Taper Car Crash

  • The German 10 year yield makes another new high for the year.
  • The US 10yr is now in the middle of the year’s range, but only 2 weeks ago it was printing a new low for the year at 2.13%.
  • The Japanese 10yr has doubled in the same time period, although that’s only from ~5bps to ~10!

The latter point was enough for the Bank of Japan to pop up this morning and offer to buy unlimited 10yr bonds at 0.11%, and increase their overall JGB purchases from 450bn JPY to 500bn, in an attempt to stem the sell-off.

OMG! Taper Tantrum alert!

Or is it?

The central banks in question have certainly been at great pains to minimise any fear that may come from the anticipated pull back of their epic stimulus programmes:

  • The ECB’s perma-hawk Weidmann today described it as “This is not about a full braking … but taking our foot somewhat off the gas”
  • The BOE’s perma-hawk McCafferty today described it as “a couple of modest rate rises over the next couple of years or so”
  • The BOJ went even further and offered its first fixed-rate purchase operation in 5 months

In a world of ongoing low volatility, this should have been enough to calm things down.
In a world of ongoing low volatility, this should have been the green light for a return to the carry trade.
In a world of ongoing low volatility, the current increase in the geopolitical threat level following North Korea’s missile launch, should have actually seen bond yields go down in a flight to safety.
A bond sell off would usually suggest two things:

  • A “risk on / reflationary” outlook. But we already know, not least from the Fed Minutes this week, that inflation is petering out, and growth numbers in developed nations are stalling (aside from, funnily enough, Japan – where wages just posted their biggest rise in 17 years)
  • A “risk off / get out of everything” panic. Hence the reference to a taper tantrum, which in 2013 knocked risky assets off their perch as the world panicked over whether the global economy really could withstand an exit from unconventionally easy monetary policy

But this isn’t usual.

Remember a few weeks ago we discussed that we are in a period of reassessing what the drivers for financial markets are? We had the cross-cutting currents of Carry, Politics, and the Economy. We concluded in that piece from 6th June:

“What if it’s not? What if, at the exact moment we realise the QE is ending properly, at say, a couple of central bank meetings in the next couple of weeks, we also realise that reflation isn’t quite as robust either? And not just for political reasons?

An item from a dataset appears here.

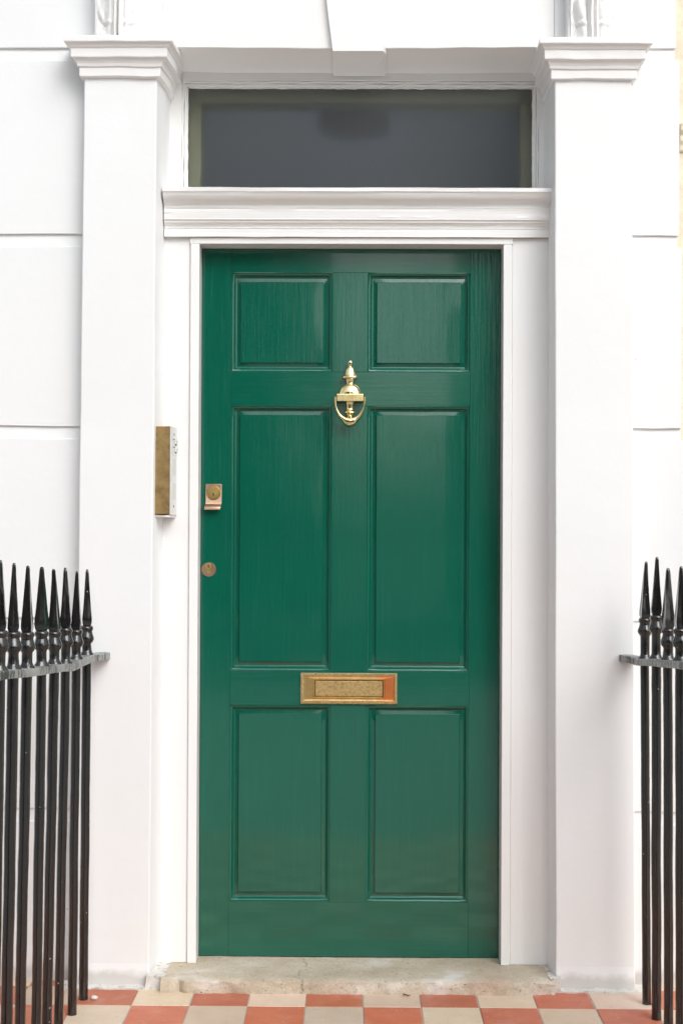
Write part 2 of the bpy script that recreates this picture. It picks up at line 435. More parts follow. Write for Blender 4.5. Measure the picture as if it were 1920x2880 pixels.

  • The Carry Trade hasn’t come under any pressure yet as the Central Bank wall of money continues
  • The compression of volatility means that when it does unwind, it will be violent
  • Reflation is under threat, both politically and economically

Firewood? Check.
Tinder? Check.
Matches? Ready.”

Sometimes when the world starts to unwind, it doesn’t come from a specific event. It comes from a dawning realisation about price. At what price are you willing to lend to the German government? At negative rates for 2 years? You’ve been happy to do that for 18 months now:

But as that 2 year yield edged towards -1%, maybe something clicked. Maybe the ECB accidentally revealed the Emperor’s New Clothes when they announced in December that they would allow QE buying to take place at prices through the deposit floor level of -0.40%. This was really a technical change that meant they could continue to buy German bonds. They needed to make this change because otherwise they wouldn’t be able to abide by their capital key proportionality of their QE purchases; in other words, they’d be loaded up with too much Italy and not enough safe Germany. It set off a rational drive down in the German bond yields, because extra demand came into the market. But maybe around -1% all the demand ran out. Fast forward a few months and now the ECB are openly rumoured to be discussing a taper of their programme, even as they’re not explicitly discussing it at meetings. If the mere discussion of a discussion can arrest the bond rally, then what happens when they actually discuss it and then actually do it?

This scenario analysis is now, sensibly, playing out in the market’s mind. Similarly for the UK, which has gone further and had an actual number of dissenting MPC voters for hiking interest rates. Why keep on buying these bonds, particularly at interest rates that ensure a capital loss?

The pennies are starting to drop.

This is much more than a taper tantrum. It’s almost a slow motion taper car crash. A fundamental reassessment of risk-reward will lead to a reassessment of those other drivers we discussed a month ago: why is volatility so low when uncertainty is going up? And why load up on carry when volatility might be about to rise?

We are reaching the realisation that this chart isn’t going to go on forever:

Just as we realise that the risks we face here, now, in 2017, are unquantifiable political ones, and therefore market measures of volatility are woefully mispriced….

Just as we realise that inflation might be petering out….

It’s a hot summer ahead. The tinder is starting to sizzle. A tantrum will be the bare minimum of our reaction.